By Janice Steinhagen - Staff Writer
Jewett City - posted Mon., Aug. 15, 2011
Brendan and Elisea, both 4, try out some pint-sized polka steps at Jewett City's Polka Fest.
Brendan and Elisea, both 4, try out some pint-sized polka steps at Jewett City's Polka Fest.

Polka fans prevailed against possible cancellation on Aug. 12, as Veterans’ Park on Taylor Hill Road came alive to the sound of accordion, clarinet and trumpet.

Dennis Polisky and The Maestro’s Men entertained a sizeable crowd of polka fans of all ages, many of whom took full advantage of the dance floor set up by the gazebo. Others just tapped their feet along to the beat as they enjoyed the summer evening concert from their lawn chairs.

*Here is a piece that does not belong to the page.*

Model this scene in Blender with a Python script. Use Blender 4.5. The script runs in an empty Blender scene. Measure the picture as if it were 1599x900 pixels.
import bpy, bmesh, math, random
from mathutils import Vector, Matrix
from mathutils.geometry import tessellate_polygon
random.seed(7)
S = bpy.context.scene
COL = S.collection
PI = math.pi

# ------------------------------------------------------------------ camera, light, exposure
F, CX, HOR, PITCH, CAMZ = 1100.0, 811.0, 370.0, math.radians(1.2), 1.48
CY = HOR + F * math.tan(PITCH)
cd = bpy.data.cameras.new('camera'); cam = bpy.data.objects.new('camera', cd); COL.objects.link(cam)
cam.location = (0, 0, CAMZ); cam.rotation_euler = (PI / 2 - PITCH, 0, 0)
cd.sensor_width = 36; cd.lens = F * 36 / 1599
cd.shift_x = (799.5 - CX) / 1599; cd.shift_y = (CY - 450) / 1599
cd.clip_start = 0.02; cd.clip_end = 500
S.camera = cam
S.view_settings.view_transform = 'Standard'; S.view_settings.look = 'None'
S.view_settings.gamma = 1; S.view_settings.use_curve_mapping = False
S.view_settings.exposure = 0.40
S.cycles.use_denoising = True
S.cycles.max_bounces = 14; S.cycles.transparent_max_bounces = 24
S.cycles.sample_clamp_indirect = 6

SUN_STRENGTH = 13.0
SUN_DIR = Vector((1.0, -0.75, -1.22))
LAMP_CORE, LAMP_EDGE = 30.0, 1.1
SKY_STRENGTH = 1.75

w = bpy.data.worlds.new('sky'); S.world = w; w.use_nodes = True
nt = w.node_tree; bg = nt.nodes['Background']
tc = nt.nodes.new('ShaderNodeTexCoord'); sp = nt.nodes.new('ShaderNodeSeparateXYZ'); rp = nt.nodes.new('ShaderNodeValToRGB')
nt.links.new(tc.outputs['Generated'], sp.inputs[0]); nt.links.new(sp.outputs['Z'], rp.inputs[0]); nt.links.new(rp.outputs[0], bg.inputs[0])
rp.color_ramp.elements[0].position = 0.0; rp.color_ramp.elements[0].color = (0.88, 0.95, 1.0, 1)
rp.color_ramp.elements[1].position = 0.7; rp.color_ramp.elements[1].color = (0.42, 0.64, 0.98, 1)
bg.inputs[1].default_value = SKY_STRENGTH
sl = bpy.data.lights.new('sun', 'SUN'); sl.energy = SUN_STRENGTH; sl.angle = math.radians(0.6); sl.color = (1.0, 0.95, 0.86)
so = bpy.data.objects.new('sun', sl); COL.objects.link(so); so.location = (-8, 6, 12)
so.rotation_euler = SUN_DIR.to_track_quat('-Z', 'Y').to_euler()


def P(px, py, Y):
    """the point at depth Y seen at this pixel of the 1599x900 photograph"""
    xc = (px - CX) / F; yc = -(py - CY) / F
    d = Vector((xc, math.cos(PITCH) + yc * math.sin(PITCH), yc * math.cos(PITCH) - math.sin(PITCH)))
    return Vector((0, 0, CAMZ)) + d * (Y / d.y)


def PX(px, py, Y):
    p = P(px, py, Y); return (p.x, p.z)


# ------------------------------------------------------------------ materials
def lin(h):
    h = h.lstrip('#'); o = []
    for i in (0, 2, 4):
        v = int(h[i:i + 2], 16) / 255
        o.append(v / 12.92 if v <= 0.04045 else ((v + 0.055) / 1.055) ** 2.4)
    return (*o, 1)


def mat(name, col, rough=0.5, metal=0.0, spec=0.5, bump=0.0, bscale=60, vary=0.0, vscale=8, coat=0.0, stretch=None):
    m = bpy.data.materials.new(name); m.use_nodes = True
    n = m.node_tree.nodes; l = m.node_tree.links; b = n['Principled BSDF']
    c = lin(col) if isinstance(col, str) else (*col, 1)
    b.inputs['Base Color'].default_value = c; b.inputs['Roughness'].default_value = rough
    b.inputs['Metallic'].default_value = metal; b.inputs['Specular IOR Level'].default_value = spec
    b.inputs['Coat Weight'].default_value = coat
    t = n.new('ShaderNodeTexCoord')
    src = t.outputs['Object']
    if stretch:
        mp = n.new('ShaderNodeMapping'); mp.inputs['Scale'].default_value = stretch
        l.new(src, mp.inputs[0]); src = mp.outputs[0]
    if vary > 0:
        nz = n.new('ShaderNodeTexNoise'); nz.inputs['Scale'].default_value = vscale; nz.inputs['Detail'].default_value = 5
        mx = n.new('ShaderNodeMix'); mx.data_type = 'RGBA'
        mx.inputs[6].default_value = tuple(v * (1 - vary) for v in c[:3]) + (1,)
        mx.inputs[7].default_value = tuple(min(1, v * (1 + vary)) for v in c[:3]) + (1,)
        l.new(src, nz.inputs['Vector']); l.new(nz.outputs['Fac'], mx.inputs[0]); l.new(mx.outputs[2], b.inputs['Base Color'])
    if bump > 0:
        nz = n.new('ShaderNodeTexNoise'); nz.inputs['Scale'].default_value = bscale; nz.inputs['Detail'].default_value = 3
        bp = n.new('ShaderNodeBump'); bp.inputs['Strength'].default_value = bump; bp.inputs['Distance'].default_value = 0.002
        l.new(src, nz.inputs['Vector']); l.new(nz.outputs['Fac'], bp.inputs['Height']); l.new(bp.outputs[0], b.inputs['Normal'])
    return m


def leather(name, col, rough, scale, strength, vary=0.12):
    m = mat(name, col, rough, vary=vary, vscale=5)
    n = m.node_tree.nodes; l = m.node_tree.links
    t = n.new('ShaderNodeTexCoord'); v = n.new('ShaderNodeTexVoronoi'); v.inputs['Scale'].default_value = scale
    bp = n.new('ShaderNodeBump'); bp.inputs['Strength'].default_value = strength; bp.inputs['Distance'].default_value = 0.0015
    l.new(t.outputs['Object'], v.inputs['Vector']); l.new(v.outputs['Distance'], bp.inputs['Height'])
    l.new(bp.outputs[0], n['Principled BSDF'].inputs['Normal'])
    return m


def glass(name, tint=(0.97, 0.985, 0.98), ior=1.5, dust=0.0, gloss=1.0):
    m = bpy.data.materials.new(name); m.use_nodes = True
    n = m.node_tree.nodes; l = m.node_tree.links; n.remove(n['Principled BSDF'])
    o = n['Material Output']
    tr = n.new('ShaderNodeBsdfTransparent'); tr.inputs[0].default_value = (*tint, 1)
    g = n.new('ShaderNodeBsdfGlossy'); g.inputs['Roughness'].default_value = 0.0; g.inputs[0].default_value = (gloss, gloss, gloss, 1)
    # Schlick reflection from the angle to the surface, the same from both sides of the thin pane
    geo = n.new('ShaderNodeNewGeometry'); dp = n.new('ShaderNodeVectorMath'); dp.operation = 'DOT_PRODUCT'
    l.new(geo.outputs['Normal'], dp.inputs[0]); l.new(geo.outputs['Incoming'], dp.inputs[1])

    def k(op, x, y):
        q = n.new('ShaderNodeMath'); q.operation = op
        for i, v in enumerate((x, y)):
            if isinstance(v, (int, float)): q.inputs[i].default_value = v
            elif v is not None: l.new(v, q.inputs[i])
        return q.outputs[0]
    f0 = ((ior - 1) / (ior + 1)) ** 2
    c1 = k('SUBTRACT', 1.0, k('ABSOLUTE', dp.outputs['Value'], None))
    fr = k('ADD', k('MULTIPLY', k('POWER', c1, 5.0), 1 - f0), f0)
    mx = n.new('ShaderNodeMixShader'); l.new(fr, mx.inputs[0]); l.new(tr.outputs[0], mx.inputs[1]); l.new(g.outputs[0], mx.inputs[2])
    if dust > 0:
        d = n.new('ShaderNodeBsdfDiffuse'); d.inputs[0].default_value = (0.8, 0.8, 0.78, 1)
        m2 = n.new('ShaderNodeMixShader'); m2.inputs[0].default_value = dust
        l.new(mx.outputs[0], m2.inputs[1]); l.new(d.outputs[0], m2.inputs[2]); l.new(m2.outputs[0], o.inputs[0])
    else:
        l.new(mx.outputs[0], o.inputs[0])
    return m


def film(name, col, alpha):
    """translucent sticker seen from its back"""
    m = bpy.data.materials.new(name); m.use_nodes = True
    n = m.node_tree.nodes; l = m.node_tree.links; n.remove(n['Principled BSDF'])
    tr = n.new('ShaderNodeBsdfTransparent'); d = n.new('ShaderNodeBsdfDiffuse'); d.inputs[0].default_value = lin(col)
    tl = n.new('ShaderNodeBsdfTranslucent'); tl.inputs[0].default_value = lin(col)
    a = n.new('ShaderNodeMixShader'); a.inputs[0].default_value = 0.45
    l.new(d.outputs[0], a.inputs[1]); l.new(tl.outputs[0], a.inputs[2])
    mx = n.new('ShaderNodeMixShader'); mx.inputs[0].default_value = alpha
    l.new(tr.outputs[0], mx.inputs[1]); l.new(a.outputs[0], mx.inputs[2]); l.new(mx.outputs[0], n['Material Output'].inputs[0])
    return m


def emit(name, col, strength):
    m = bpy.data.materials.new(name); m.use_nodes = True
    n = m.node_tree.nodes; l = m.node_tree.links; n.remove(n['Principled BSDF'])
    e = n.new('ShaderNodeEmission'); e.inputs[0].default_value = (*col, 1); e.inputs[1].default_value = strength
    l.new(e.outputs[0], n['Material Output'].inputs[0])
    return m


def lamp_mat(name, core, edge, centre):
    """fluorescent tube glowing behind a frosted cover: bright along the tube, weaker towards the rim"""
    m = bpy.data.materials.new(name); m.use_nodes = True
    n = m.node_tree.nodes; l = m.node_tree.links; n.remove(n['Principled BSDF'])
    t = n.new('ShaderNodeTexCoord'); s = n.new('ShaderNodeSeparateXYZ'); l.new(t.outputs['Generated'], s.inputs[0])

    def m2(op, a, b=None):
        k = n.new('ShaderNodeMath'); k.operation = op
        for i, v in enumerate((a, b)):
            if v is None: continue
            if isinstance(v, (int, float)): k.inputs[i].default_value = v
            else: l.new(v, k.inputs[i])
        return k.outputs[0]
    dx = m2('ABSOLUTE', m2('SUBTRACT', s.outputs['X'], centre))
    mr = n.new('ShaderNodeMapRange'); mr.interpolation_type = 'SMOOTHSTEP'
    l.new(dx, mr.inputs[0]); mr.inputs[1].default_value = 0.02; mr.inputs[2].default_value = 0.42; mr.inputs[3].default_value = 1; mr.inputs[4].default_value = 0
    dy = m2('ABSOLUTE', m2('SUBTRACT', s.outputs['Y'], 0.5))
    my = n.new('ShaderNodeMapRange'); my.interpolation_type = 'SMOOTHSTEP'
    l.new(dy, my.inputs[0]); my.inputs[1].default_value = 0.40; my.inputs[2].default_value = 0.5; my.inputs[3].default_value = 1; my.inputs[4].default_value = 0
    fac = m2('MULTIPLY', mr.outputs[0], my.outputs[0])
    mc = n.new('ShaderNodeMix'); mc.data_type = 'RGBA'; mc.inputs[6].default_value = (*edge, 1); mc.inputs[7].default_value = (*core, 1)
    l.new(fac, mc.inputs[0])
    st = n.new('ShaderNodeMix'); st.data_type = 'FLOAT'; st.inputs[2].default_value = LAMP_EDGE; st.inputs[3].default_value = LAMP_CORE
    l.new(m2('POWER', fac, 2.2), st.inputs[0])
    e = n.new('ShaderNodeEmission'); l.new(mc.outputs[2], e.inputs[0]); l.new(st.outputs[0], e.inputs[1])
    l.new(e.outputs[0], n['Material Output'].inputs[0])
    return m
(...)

“It was looking like it wasn’t going to happen, but [the seniors] wanted it to continue,” said Senior Center Director Tina Falck. Griswold Senior Center sponsored Polka Fest this year, after funding for the town’s outdoor summer concert series failed to materialize. The seniors rallied to organize the event for late July, only to be forced to postpone due to excessive heat.

But Friday evening’s balmy temperatures lured polka fans from as far away as Massachusetts. The Jewett City Fire Department sold hot dogs and burgers, while members of the senior center offered homemade baked goods and Polish “soul food” – kielbasa and sauerkraut with caraway seeds.

David Mortlock came from Coventry to cut a rug with Stephanie Dulka of East Hartford. “It’s a short ride to go to dance,” he said. “And it’s a beautiful area here.” He called the Maestro’s Men “the best.”

That wasn’t just hyperbole. Polisky, of Colchester, who plays clarinet and saxophone in the band, is in the Polka Hall of Fame, and the ensemble has been named favorite instrumental polka band by the International Polka Association for seven years running.

The youngest fans probably weren’t impressed by the band’s laurels – they just had fun dancing, whether they knew any polka steps or not. Older dancers led the kids in “The Chicken Dance,” and later performed their own graceful spins and turns, as the youngsters hopped and spun at the fringes.

“It’s community-friendly. That’s what I really like about this event,” said Falck. “It’s for the seniors and their families.”